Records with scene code
■ ■ ■ ■ ■ ■ ■

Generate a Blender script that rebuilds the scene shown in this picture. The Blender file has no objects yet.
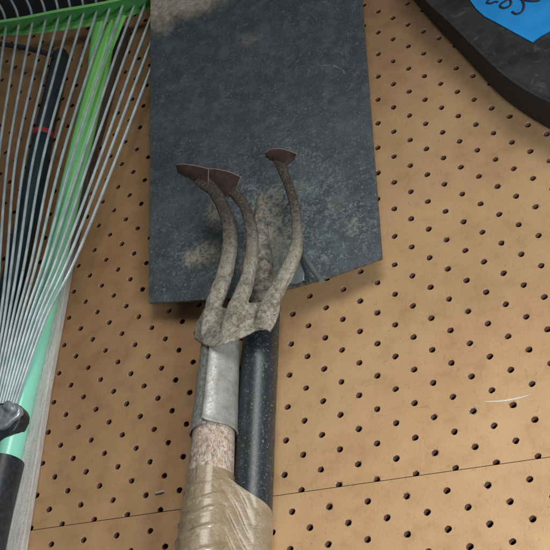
import bpy, bmesh, math, random
from mathutils import Vector, Matrix, noise
random.seed(7)
S = bpy.context.scene
U = 0.036                      # metres per board unit (one hole pitch along the panel)

# ---------------------------------------------------------------- camera
RM = [[0.9213157433062881, 0.05097963564666527, -0.38545865911315985],
      [-0.19067503635840538, -0.8047342398039097, -0.5621795387569203],
      [-0.3388514890711014, 0.5914422034624821, -0.7316937804284935]]
CB = (11.00705032, -14.15530527, 26.17178389)      # camera in board units (right, up, out of the wall)
FPX = 1239.36

def W(X, Y, Z):                # board units -> world metres (wall is the plane y = 0, facing -y)
    return Vector((X*U, -Z*U, Y*U))
cam_d = bpy.data.cameras.new('camera'); cam = bpy.data.objects.new('camera', cam_d)
S.collection.objects.link(cam); S.camera = cam
def brd(v): return Vector((v[0], -v[2], v[1]))
cx, cy, cz = brd(RM[0]), brd(RM[1]), brd(RM[2])
m = Matrix((cx, -cy, -cz)).transposed().to_4x4()
m.translation = W(*CB)
cam.matrix_world = m
cam_d.sensor_width = 36; cam_d.lens = FPX/550*36
cam_d.clip_start = 0.01; cam_d.clip_end = 50
S.render.resolution_x = S.render.resolution_y = 1024

# ---------------------------------------------------------------- world and lamps
wd = bpy.data.worlds.new('World'); S.world = wd; wd.use_nodes = True
bg = wd.node_tree.nodes['Background']
bg.inputs[0].default_value = (0.95, 0.95, 1.0, 1); bg.inputs[1].default_value = 0.07
S.view_settings.view_transform = 'Standard'; S.view_settings.look = 'None'
S.view_settings.gamma = 1; S.view_settings.exposure = 0.0

def lamp(name, kind, pos, target, power, color, **kw):
    d = bpy.data.lights.new(name, kind); d.energy = power; d.color = color
    for k, v in kw.items(): setattr(d, k, v)
    o = bpy.data.objects.new(name, d); S.collection.objects.link(o)
    o.location = W(*pos)
    o.rotation_euler = (W(*target)-W(*pos)).to_track_quat('-Z', 'Y').to_euler()
    return o
lamp('ceiling_lamp', 'SPOT', (20, 24, 50), (1, 1, 0), 132, (1.0, 0.975, 0.93),
     shadow_soft_size=0.65, spot_size=math.radians(43), spot_blend=1.0)
lamp('low_fill_light', 'AREA', (14, -9, 14), (3, 2, 0), 5.3, (0.92, 0.97, 1.0), size=0.22, shape='RECTANGLE', size_y=0.35)  # added low fill for glints and the falloff up the board

# ---------------------------------------------------------------- helpers
def P(px, py, Z):              # board-unit point seen at photo pixel (px,py) at height Z off the wall
    a = (px-275)/FPX; b = (py-275)/FPX
    d = [RM[0][i]*a + RM[1][i]*b + RM[2][i] for i in range(3)]
    k = (Z-CB[2])/d[2]
    return Vector((CB[0]+k*d[0], CB[1]+k*d[1], Z))

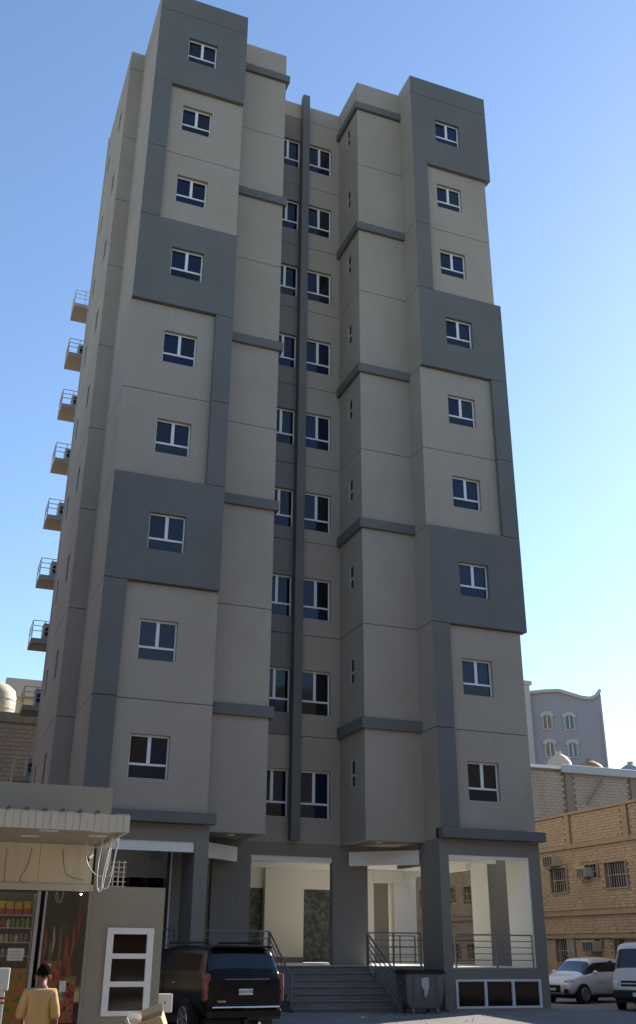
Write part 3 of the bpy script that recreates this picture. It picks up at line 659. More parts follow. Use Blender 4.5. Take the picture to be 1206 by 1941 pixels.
# annex with its white framed window
bm = BM(); wall(bm, -11.42, -10.56, -5.05, -2.35, front(SY), 0, .15, [(-11.38, -10.70, -4.07, -2.92)]); build('annex_wall', bm, M['shopwall'], shop)
P_('annex_wall', (-11.418, SY+.15, -5.05), (-10.56, -9.6, -2.36), 'shopwall')
bm = BM(); wall(bm, -11.385, -10.695, -4.075, -2.915, front(SY-.03), 0, .10, [(-11.29, -10.79, -4.01, -3.70), (-11.29, -10.79, -3.63, -3.33), (-11.29, -10.79, -3.26, -3.0)])
aw = build('annex_window', bm, M['frame'], shop)
for a, b in ((-4.01, -3.70), (-3.63, -3.33), (-3.26, -3.0)):
    P_('pane', (-11.29, SY+.03, a), (-10.79, SY+.04, b), 'brownglass', par=aw)
# canopy
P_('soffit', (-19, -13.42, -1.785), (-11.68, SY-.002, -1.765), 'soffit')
bm = BM(); n = 0; x = -19.0
while x < -11.72:
    x2 = min(x+.092, -11.66)
    box(bm, (x+.0015, -13.47 if n % 2 else -13.462, -1.826), (x2-.0015, -13.43, -1.618), .0); n += 1
    fp = build('fascia_sheet', bm, M['canopy'], shop); bm = BM(); x = x2
    if x > -15: pass
bm.free()
P_('fascia_backing', (-19, -13.43, -1.82), (-11.67, -13.42, -1.62), 'soffit'); P_('end_fascia', (-11.68, -13.46, -1.826), (-11.65, SY, -1.62), 'canopy')
P_('roof_sheet', (-19, -13.44, -1.617), (-11.66, SY, -1.60), 'metal')
for k in range(34):
    x = -18.9+k*.22
    if x < -11.75:
        bm = BM(); v = [bm.verts.new(p) for p in ((x-.035, -13.5, -1.599), (x+.035, -13.5, -1.599), (x, -13.5, -1.565), (x-.035, SY, -1.599), (x+.035, SY, -1.599), (x, SY, -1.565))]
        for f in ((0,1,2),(3,5,4),(0,3,4,1),(1,4,5,2),(2,5,3,0)): bm.faces.new([v[i] for i in f])
        build('roof_rib', bm, M['core'], shop)
for x, y in ((-11.95, -13.1), (-11.9, -12.5), (-12.6, -12.9), (-12.75, -12.1), (-12.5, -13.2), (-13.4, -12.6)):
    P_('soffit_light', (x-.12, y-.06, -1.797), (x+.12, y+.06, -1.786), 'frame')
# sign panel and glazing
for i in range(9):
    x0 = -11.69-.78*(i+1); P_('sign_panel', (x0+.003, SY-.05, -2.34), (x0+.777, SY-.004, -1.787), 'signcream')
P_('shutter_box', (-19, SY-.08, -2.43), (-11.66, SY-.004, -2.342), 'canopy')
P_('door_post', (-12.44, SY-.03, -5.0), (-12.39, SY+.04, -2.435), 'metal'); P_('door_post', (-12.33, SY-.03, -5.0), (-12.30, SY+.04, -2.435), 'metal'); P_('door_post', (-11.70, SY-.02, -5.0), (-11.655, SY+.04, -2.435), 'shopwall')
P_('window_pane', (-15.8, SY+.0, -5.0), (-12.442, SY+.01, -2.435), 'clear'); P_('door_pane', (-12.298, SY+.0, -5.0), (-11.702, SY+.01, -2.435), 'clear')
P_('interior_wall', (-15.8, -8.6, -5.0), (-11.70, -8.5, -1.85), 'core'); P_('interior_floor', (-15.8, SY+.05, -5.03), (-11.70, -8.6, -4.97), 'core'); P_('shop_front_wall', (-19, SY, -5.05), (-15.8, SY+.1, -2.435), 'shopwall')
P_('interior_goods', (-12.38, -9.6, -5.0), (-11.72, -9.5, -2.3), 'clutter')
P_('poster', (-12.9, SY-.012, -4.9), (-12.445, SY-.006, -3.46), 'flowers'); P_('poster', (-12.27, SY-.012, -4.0), (-12.0, SY-.006, -3.36), 'meat'); P_('poster', (-12.0, SY-.014, -4.15), (-11.78, SY-.008, -3.56), 'meat'); P_('poster', (-12.1, SY-.016, -4.95), (-11.72, SY-.01, -4.17), 'petal')
P_('price_card', (-12.24, SY-.03, -3.56), (-12.15, SY-.02, -3.40), 'plate'); P_('price_card', (-12.0, SY-.03, -3.76), (-11.91, SY-.02, -3.62), 'plate')
nt_ = P_('notice', (-12.76, SY-.03, -3.36), (-12.54, SY-.02, -3.20), 'plate')
for k in range(3): P_('text_line', (-12.73, SY-.034, -3.25-.04*k), (-12.58+.02*k, SY-.031, -3.245-.04*k), 'ink', par=nt_)
P_('merchandise_rack', (-12.05, -10.7, -3.9), (-11.8, -10.6, -2.85), 'clutter')
bm = BM(); bmesh.ops.create_uvsphere(bm, u_segments=12, v_segments=8, radius=.011, matrix=Matrix.Translation((-11.82, SY-.03, -2.47))); build('spot_lamp', bm, emit('lit_led', (.8, .9, 1), 12), shop)
# shelves with goods
for k, z in enumerate((-2.76, -2.93, -3.12, -3.30, -3.48)):
    P_('shelf', (-14.5, SY+.06, z-.012), (-12.46, SY+.32, z), 'frame')
P_('shelf_back', (-14.5, SY+.33, -5.0), (-12.46, SY+.36, -2.45), 'core'); P_('shelf_side', (-12.46, SY+.06, -5.0), (-12.445, SY+.32, -2.47), 'frame')
pm = {c: mat('packet_'+c, v, .4, var=.3, vscale=20) for c, v in dict(yellow=(.72, .52, .03), red=(.55, .07, .04), green=(.1, .42, .07), lime=(.36, .46, .06), white=(.7, .7, .63), olive=(.25, .22, .06)).items()}
ordn = ['first', 'second', 'third', 'fourth', 'fifth', 'sixth', 'seventh', 'eighth', 'ninth', 'tenth']
rows = [(-2.76, 'top shelf', 'carton', ['yellow']*5, .11, .19), (-2.93, 'second shelf', 'packet', ['lime', 'olive', 'green', 'green', 'white', 'red', 'white', 'white'], .055, .13),
        (-3.12, 'third shelf', 'packet', ['olive', 'red', 'white', 'lime', 'white', 'white', 'white', 'white'], .055, .12), (-3.30, 'fourth shelf', 'jar', ['white', 'white', 'olive', 'white', 'white', 'white'], .06, .10)]
for z, rn, kind, cols, w, h in rows:
    for i, c in enumerate(cols):
        x = -12.49-(w+.012)*(i+.5)
        t = thing('product_'+kind, '%s %s %s from the window post on the %s in the shop' % (ordn[i], c if kind != 'carton' else 'yellow and red', kind, rn), kind, (x, SY+.16, z), 0, 'goods on the shop shelves')
        bm = BM(); hh = h*random.uniform(.8, 1)
        if kind == 'jar': cyl(bm, (0, 0, 0), (0, 0, hh*.8), w*.45, 12)
        else: box(bm, (-w*.46, -.06, 0), (w*.46, .06, hh*(.45 if kind == 'carton' else .85)), .004)
        build('body', bm, pm['red'] if kind == 'carton' else pm[c], t, world=False)
        bm = BM()
        if kind == 'jar': cyl(bm, (0, 0, hh*.8), (0, 0, hh), w*.36, 12)
        elif kind == 'carton': box(bm, (-w*.46, -.06, hh*.452), (w*.46, .06, hh), .004)
        else: box(bm, (-w*.2, -.03, hh*.852), (w*.2, .03, hh))
        build('lid' if kind != 'carton' else 'upper_panel', bm, pm['yellow'] if kind == 'carton' else pm['white'], t, world=False)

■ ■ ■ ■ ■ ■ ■

WHAT THIS TASK INVOLVES >> Locate the word "that" in the data above. Copy every line carrying it.

RESULT OF THE TASK >>
Generate a Blender script that rebuilds the scene shown in this picture. The Blender file has no objects yet.
Write part 3 of the bpy script that recreates this picture. It picks up at line 659. More parts follow. Use Blender 4.5. Take the picture to be 1206 by 1941 pixels.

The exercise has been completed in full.